考えてみればそれは大人にも言えることで、はじめは子どものために本を読む“ふり”だったとしても、人はそうそう面白くもないものを見てゲラゲラ笑うことを続けられないので、おのずと関心があるものを手に取ることになるでしょう。

本は図抜けて“コスパ”がいい

僕は、つねづね人間が賢くなるには「人(との出会い)、本(を読むこと)、旅(をすること)」の3つしかないと、言い続けています。旅は「旅行をする」ことだけではなく、体験する、経験することすべてを「旅」と定義しています。

僕自身は、その「人、本、旅」のなかで、「本」からできている部分がいちばん多いのではないかと思っています。本が半分、人と旅が残りの5割の半分ずつでしょうか。

それにはいくつか理由があって、まず本は、相性や好き嫌いの入る人間よりも「選ぶ」ことが容易です。そして本はぶっちぎって「効率」がいいのです。持ち歩けますし、いつでもどこででも読むことができます。人と会うにはアポイントが必要です。旅はおカネがかかります。しかし本は、時間や都合を自分で決められますし、おカネもかかりません。

先日ある集まりでさまざまな本について語りました。その参加者から「何冊もネットショップで買ってしまって、1万円を超えてしまいました」と言われましたが、1万円でできる旅を考えたら、本は時代も場所も超えられるわけですから、とても効率がいい学びの手段なのです。

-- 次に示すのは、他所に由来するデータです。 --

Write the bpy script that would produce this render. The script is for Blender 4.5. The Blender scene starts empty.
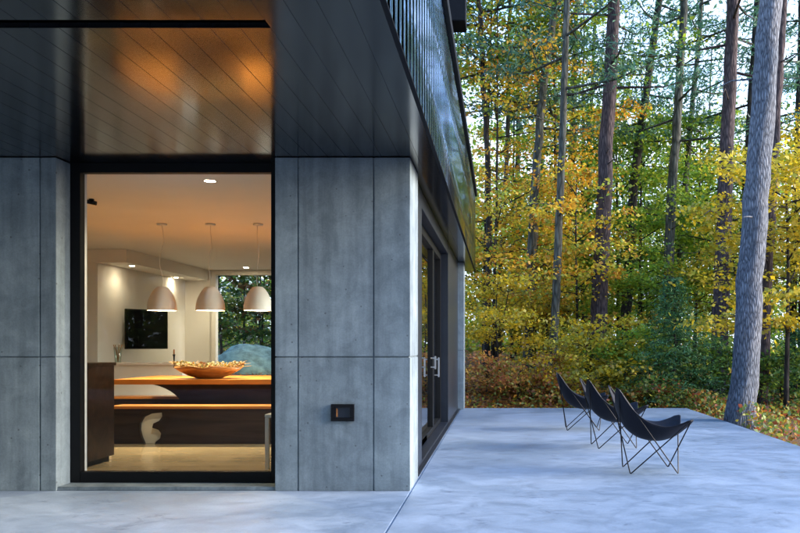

そのなかでも、「古典」を読むことが、思考力を高めるためにはいちばんいいと思うのです。古典は「残り続けていること、語り継がれてきていることそのもの」に価値があります。また、同じ作品を好きだったり知っている人とは、国境を越えて仲良くできます。人と人とのコミュニケーションは「共通するテキストの数」で決まるといってもいいでしょう。